Pension stealth attack
EVER SINCE then Chancellor Gordon Brown unleashed his notorious pension stealth tax in 1997, the Treasury has viewed our funds as a cash cow to be raided when funds run dry.
It has also milked pension savers by shrinking the lifetime allowance, the total amount you can have in your pot before it becomes subject to swingeing tax charges.
Its value has been slashed in a move that has hit high earners such as dentists, lawyers and accountants, and public sector workers with generous final salary schemes.
Lately, it has been blamed for forcing
GPs into early retirement as many see no point in working once they bump against the lifetime allowance. Could this be a once-in-a-lifetime problem for you?
LIFETIME THREAT
In 2012, the lifetime allowance stood at
£1.8 million. Four years later, it had been cut to “just” £1 million. It has crept up slightly since then, and will increase again on April 6, to £1.055 million for most people.
This has helped the Treasury top up its coffers, with the tax take rising from less than £10 million in 2006/07 to £110 million in 2016/17, according to a freedom of information request by Canada Life.
Arguably, the lifetime allowance is a nice problem to have. Most people can only dream of having £1 million in their pension, which is almost 10 times the average UK retirement pot which stands at £118,200, according to PensionBee. However, it does cause difficulties for innocent victims of an arbitrary and aggressive tax.
Anybody who exceeds their allowance and takes the excess money as a lump sum incurs a punitive tax charge of 55 per cent. If they leave it inside their pension they face an immediate 25 per cent tax charge, plus income tax on withdrawals.
TAX SHOCK
Clare Moffat, head of business development at Royal London Intermediary, said if you have long service on a final salary scheme the lifetime allowance could creep up on you unexpectedly.
Many savers automatically cease pension contributions if they risk exceeding the allowance, but Moffat said this is not always the right thing to do: “You could miss out on sizeable employer pension contributions and valuable death benefits, so paying the charge may still be in your best long-term interests.” GPs have attacked the lifetime allowance but Steven Cameron, pensions director at Aegon, said scrapping it for one profession would only complicate things further.
INCOME LEVELS
Andrew Tully, technical director at Canada Life, said £1 million will not buy a ‘fat cat’ retirement income: “It would currently provide an annual lifetime income of around £25,387 for someone aged 65.”
However, final salary workplace scheme members could receive £51,500 a year before hitting the lifetime allowance, as these apply more generous multipliers.
Most of these will work in the public sector, as final salary schemes have been phased out in the private sector.
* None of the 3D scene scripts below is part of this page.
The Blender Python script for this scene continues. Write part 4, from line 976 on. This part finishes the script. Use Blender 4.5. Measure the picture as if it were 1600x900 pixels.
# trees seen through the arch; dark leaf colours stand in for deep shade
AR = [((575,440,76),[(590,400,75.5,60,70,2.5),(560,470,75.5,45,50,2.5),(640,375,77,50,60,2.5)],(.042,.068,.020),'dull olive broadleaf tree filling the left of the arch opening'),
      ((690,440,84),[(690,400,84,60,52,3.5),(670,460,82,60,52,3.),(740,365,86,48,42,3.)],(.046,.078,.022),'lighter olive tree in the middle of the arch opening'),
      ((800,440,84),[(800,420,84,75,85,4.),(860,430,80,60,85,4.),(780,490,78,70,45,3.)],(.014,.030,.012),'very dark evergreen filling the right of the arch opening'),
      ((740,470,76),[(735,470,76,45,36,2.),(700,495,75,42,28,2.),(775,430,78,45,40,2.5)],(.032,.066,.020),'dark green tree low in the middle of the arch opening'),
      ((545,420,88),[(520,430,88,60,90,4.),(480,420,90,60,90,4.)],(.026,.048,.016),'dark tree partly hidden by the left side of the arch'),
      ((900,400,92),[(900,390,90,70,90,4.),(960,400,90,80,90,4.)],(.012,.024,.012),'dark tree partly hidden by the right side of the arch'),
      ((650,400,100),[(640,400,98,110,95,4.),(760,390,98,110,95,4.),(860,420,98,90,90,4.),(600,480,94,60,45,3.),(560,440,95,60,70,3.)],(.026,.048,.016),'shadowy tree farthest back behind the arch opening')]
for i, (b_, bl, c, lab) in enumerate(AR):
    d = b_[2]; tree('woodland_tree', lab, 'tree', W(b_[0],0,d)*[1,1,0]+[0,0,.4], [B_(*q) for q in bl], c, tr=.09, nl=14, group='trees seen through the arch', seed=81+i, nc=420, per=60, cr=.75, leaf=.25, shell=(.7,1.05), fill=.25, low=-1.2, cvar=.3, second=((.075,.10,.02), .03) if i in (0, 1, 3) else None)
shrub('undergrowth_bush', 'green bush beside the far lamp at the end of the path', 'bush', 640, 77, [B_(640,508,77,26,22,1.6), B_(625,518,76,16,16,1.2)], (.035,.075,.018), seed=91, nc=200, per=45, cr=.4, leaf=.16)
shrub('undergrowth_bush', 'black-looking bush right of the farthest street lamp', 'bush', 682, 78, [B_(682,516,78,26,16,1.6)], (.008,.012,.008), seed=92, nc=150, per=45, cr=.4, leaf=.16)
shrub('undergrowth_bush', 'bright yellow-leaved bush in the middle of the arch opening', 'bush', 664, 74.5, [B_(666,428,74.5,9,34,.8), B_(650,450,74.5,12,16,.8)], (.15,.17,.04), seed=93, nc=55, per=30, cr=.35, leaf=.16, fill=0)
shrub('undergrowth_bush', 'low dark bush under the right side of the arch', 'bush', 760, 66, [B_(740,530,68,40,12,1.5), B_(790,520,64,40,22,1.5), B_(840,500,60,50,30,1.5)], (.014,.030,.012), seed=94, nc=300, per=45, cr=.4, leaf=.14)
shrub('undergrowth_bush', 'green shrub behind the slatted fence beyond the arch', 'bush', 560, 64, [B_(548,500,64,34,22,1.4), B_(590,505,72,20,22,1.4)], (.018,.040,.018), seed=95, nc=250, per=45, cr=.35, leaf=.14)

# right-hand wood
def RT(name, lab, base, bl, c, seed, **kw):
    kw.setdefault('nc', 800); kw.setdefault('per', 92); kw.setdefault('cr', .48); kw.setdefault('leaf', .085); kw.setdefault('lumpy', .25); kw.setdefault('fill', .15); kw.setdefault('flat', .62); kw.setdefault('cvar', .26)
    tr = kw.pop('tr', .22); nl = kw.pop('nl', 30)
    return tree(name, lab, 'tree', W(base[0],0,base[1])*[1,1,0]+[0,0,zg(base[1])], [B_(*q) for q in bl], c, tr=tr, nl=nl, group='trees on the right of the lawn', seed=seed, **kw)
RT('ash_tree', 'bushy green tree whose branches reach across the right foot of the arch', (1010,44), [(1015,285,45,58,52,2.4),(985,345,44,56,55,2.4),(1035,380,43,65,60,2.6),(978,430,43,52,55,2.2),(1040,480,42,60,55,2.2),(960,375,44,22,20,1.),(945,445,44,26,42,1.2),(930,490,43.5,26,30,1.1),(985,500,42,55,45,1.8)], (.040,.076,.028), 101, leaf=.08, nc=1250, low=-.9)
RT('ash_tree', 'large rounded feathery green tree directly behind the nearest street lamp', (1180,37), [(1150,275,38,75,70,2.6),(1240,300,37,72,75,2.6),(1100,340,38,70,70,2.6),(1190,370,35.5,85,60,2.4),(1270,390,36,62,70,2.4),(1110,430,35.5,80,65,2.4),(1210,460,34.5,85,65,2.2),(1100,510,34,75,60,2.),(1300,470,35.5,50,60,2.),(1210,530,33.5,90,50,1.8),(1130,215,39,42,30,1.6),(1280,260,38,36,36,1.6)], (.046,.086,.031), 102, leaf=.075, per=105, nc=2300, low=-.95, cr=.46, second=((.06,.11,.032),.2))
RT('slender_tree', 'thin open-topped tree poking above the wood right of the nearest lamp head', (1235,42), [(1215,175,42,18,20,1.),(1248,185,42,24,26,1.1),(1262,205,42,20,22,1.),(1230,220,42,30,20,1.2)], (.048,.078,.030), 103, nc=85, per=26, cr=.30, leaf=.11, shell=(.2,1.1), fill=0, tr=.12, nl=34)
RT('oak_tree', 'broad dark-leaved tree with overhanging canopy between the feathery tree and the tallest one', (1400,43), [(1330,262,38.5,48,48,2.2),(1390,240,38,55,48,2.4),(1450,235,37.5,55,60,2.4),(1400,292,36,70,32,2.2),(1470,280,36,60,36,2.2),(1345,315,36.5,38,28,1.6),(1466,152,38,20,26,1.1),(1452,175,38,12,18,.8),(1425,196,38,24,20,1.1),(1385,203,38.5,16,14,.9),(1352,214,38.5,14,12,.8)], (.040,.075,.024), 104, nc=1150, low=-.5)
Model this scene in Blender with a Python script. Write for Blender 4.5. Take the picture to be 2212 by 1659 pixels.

Tully recommended taking independent financial advice if you risk breaching the limit: “You will lose employer contributions if you leave the company scheme but it may offer alternative arrangements, such as paying more salary in lieu.”
Some individuals have been able to ‘protect’ a higher lifetime allowance of around £1.25 million, but “this is a complex area and advice is essential to avoid falling foul of the rules”, Tully added.
ANNUAL LIMIT
The lifetime allowance was introduced to stop the super wealthy using pensions as a tax dodge, but Tully said it penalises people for successful investing: “Savers are already subject to the annual allowance, which limits contributions to £40,000 a year or 100 per cent of your salary, whichever is lower. This strengthens arguments that the lifetime allowance should be scrapped.”
Check whether you are at risk but do not expect an outcry from MPs – their final salary schemes enjoy a far more generous lifetime allowance.